(Exercise description):
Stop after the line with "return bmesh.new()": repeat exactly every line before it, beginning with the first, and that line itself.
· · · ·
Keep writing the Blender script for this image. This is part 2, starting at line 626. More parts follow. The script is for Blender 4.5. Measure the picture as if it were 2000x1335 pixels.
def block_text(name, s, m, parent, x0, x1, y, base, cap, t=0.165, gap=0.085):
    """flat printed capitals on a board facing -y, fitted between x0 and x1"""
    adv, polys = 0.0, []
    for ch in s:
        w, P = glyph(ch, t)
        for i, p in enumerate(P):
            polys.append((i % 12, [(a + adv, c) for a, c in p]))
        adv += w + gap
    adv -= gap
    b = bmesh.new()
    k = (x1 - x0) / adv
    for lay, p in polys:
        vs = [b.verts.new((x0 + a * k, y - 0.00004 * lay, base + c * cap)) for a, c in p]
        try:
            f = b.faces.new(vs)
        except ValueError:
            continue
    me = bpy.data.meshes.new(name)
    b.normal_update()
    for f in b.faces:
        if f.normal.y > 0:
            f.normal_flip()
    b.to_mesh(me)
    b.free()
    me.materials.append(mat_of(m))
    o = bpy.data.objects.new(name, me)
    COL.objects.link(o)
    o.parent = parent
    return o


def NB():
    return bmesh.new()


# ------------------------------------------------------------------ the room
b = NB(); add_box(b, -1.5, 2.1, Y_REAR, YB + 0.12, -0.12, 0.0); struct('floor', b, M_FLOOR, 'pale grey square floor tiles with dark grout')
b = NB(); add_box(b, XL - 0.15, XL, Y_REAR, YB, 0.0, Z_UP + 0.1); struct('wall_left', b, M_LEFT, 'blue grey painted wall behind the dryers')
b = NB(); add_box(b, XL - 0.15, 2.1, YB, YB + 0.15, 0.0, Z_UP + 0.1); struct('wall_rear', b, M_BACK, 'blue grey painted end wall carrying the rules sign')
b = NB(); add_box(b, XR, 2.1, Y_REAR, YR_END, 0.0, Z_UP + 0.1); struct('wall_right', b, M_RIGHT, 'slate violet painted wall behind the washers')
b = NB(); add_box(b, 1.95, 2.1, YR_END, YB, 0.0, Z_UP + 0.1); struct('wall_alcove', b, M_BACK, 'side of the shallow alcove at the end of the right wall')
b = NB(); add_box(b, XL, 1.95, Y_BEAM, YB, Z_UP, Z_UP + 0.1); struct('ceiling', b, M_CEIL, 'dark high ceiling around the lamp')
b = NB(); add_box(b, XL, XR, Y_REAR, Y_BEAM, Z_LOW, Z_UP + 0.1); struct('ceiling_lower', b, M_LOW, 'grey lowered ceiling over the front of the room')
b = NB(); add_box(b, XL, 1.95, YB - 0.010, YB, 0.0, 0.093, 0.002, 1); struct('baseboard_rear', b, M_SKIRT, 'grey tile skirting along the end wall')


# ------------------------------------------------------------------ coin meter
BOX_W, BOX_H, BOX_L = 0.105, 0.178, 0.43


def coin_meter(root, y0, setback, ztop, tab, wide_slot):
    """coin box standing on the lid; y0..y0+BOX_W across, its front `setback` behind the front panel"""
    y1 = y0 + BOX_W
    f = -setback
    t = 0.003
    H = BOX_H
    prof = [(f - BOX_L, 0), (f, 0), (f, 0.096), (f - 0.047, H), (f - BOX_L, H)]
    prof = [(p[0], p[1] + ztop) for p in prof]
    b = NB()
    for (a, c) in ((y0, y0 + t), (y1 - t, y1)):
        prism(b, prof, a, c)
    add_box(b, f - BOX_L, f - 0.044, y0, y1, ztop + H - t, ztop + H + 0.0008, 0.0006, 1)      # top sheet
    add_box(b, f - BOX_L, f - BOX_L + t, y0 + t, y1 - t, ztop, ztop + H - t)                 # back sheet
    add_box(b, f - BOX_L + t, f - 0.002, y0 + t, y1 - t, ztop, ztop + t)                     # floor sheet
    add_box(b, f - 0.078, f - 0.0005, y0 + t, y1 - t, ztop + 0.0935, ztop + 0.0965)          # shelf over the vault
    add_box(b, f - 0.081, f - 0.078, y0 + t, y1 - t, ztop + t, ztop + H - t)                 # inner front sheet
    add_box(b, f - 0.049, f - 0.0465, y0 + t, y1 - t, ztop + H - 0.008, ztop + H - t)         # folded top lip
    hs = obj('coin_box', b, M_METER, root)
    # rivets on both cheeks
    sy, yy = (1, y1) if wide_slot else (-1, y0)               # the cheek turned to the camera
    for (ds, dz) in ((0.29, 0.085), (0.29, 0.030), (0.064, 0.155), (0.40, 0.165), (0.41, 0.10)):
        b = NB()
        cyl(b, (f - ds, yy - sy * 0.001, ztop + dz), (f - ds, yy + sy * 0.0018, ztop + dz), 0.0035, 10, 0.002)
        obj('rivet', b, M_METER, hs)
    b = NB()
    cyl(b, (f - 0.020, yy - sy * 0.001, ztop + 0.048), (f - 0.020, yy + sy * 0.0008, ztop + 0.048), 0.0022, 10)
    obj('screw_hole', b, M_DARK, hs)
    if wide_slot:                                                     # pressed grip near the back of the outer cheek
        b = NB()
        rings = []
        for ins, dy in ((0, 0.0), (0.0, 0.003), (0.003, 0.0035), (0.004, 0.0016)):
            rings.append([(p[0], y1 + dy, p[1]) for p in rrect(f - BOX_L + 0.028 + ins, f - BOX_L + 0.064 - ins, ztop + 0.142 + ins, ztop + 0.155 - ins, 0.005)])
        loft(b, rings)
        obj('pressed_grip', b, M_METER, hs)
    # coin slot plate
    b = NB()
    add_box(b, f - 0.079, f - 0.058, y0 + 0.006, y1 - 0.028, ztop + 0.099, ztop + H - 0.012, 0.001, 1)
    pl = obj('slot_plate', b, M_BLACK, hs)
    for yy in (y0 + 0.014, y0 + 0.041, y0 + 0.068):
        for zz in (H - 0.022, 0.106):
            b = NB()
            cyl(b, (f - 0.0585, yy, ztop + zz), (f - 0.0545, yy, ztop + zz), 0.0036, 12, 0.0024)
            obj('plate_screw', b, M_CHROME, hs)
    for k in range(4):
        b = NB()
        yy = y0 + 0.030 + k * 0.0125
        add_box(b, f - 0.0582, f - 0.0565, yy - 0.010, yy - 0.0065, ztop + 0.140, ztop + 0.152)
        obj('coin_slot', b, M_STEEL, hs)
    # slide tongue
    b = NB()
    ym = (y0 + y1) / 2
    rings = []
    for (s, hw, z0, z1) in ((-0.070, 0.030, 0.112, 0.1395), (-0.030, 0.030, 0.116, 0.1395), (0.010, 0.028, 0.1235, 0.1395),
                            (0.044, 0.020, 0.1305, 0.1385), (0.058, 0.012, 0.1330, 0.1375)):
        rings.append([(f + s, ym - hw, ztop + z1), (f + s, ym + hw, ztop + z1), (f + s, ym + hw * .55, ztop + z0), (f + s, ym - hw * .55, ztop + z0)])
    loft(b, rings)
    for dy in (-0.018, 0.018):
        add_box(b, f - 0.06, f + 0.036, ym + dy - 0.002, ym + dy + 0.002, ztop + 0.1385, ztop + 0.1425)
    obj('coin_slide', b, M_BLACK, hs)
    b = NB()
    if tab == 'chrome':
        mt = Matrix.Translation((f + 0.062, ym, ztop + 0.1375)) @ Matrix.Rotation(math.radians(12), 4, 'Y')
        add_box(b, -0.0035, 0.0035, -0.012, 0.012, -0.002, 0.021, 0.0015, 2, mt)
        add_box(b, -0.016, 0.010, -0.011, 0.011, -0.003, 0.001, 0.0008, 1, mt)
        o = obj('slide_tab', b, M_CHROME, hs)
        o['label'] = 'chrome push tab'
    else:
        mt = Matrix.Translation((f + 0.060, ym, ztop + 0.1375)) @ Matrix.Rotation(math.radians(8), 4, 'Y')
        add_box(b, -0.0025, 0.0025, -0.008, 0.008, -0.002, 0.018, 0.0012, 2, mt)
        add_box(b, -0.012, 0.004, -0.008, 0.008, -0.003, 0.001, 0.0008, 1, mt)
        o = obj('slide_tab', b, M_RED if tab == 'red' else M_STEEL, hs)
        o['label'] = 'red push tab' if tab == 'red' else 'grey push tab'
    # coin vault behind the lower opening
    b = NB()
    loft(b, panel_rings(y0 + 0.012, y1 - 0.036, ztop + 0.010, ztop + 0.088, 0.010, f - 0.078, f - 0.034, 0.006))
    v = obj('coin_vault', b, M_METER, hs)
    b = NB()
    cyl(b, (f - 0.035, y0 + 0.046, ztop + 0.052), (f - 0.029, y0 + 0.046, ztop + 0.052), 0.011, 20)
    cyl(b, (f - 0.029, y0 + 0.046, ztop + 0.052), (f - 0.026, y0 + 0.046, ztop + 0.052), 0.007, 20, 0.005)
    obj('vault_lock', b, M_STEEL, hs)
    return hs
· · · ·
(The reply):
Keep writing the Blender script for this image. This is part 2, starting at line 626. More parts follow. The script is for Blender 4.5. Measure the picture as if it were 2000x1335 pixels.
def block_text(name, s, m, parent, x0, x1, y, base, cap, t=0.165, gap=0.085):
    """flat printed capitals on a board facing -y, fitted between x0 and x1"""
    adv, polys = 0.0, []
    for ch in s:
        w, P = glyph(ch, t)
        for i, p in enumerate(P):
            polys.append((i % 12, [(a + adv, c) for a, c in p]))
        adv += w + gap
    adv -= gap
    b = bmesh.new()
    k = (x1 - x0) / adv
    for lay, p in polys:
        vs = [b.verts.new((x0 + a * k, y - 0.00004 * lay, base + c * cap)) for a, c in p]
        try:
            f = b.faces.new(vs)
        except ValueError:
            continue
    me = bpy.data.meshes.new(name)
    b.normal_update()
    for f in b.faces:
        if f.normal.y > 0:
            f.normal_flip()
    b.to_mesh(me)
    b.free()
    me.materials.append(mat_of(m))
    o = bpy.data.objects.new(name, me)
    COL.objects.link(o)
    o.parent = parent
    return o


def NB():
    return bmesh.new()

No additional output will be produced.